■ **Your objective**:
Using the data below, output the first line and every line after it up to and including the line containing "right corner', cat='card')", exactly as written and with nothing added.

■ **Data for this exercise**:
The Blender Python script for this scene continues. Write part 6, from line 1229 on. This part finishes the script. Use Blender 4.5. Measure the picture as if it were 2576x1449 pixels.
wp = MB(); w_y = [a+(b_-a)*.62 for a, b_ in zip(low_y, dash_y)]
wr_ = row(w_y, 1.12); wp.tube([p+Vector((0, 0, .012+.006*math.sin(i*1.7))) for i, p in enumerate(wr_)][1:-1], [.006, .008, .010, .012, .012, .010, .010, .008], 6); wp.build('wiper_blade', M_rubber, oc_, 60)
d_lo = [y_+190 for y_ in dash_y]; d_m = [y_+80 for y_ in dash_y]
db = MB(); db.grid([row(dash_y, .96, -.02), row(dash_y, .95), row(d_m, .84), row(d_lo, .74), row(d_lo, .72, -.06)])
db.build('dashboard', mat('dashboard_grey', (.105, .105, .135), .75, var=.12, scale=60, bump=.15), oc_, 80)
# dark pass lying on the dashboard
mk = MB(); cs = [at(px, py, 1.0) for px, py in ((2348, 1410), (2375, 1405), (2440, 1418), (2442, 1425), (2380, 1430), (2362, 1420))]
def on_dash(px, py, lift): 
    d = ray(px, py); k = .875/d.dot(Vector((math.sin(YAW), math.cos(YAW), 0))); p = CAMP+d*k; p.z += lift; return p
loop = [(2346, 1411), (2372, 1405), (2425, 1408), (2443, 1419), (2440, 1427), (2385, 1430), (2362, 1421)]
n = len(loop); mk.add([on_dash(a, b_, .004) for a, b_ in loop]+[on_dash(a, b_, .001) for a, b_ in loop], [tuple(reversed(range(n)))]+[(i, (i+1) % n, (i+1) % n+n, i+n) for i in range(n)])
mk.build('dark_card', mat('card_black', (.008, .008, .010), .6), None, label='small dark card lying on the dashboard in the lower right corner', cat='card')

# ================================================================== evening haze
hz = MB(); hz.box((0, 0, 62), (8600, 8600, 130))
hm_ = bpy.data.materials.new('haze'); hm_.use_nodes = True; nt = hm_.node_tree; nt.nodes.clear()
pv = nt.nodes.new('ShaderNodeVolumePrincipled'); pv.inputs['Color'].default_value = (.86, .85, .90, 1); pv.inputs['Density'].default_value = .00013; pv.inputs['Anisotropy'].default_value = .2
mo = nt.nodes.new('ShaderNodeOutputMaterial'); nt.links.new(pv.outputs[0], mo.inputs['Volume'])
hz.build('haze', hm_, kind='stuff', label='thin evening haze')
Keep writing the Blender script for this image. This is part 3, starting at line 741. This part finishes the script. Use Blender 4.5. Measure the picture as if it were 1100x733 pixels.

■ **Response to the task**:
The Blender Python script for this scene continues. Write part 6, from line 1229 on. This part finishes the script. Use Blender 4.5. Measure the picture as if it were 2576x1449 pixels.
wp = MB(); w_y = [a+(b_-a)*.62 for a, b_ in zip(low_y, dash_y)]
wr_ = row(w_y, 1.12); wp.tube([p+Vector((0, 0, .012+.006*math.sin(i*1.7))) for i, p in enumerate(wr_)][1:-1], [.006, .008, .010, .012, .012, .010, .010, .008], 6); wp.build('wiper_blade', M_rubber, oc_, 60)
d_lo = [y_+190 for y_ in dash_y]; d_m = [y_+80 for y_ in dash_y]
db = MB(); db.grid([row(dash_y, .96, -.02), row(dash_y, .95), row(d_m, .84), row(d_lo, .74), row(d_lo, .72, -.06)])
db.build('dashboard', mat('dashboard_grey', (.105, .105, .135), .75, var=.12, scale=60, bump=.15), oc_, 80)
# dark pass lying on the dashboard
mk = MB(); cs = [at(px, py, 1.0) for px, py in ((2348, 1410), (2375, 1405), (2440, 1418), (2442, 1425), (2380, 1430), (2362, 1420))]
def on_dash(px, py, lift): 
    d = ray(px, py); k = .875/d.dot(Vector((math.sin(YAW), math.cos(YAW), 0))); p = CAMP+d*k; p.z += lift; return p
loop = [(2346, 1411), (2372, 1405), (2425, 1408), (2443, 1419), (2440, 1427), (2385, 1430), (2362, 1421)]
n = len(loop); mk.add([on_dash(a, b_, .004) for a, b_ in loop]+[on_dash(a, b_, .001) for a, b_ in loop], [tuple(reversed(range(n)))]+[(i, (i+1) % n, (i+1) % n+n, i+n) for i in range(n)])
mk.build('dark_card', mat('card_black', (.008, .008, .010), .6), None, label='small dark card lying on the dashboard in the lower right corner', cat='card')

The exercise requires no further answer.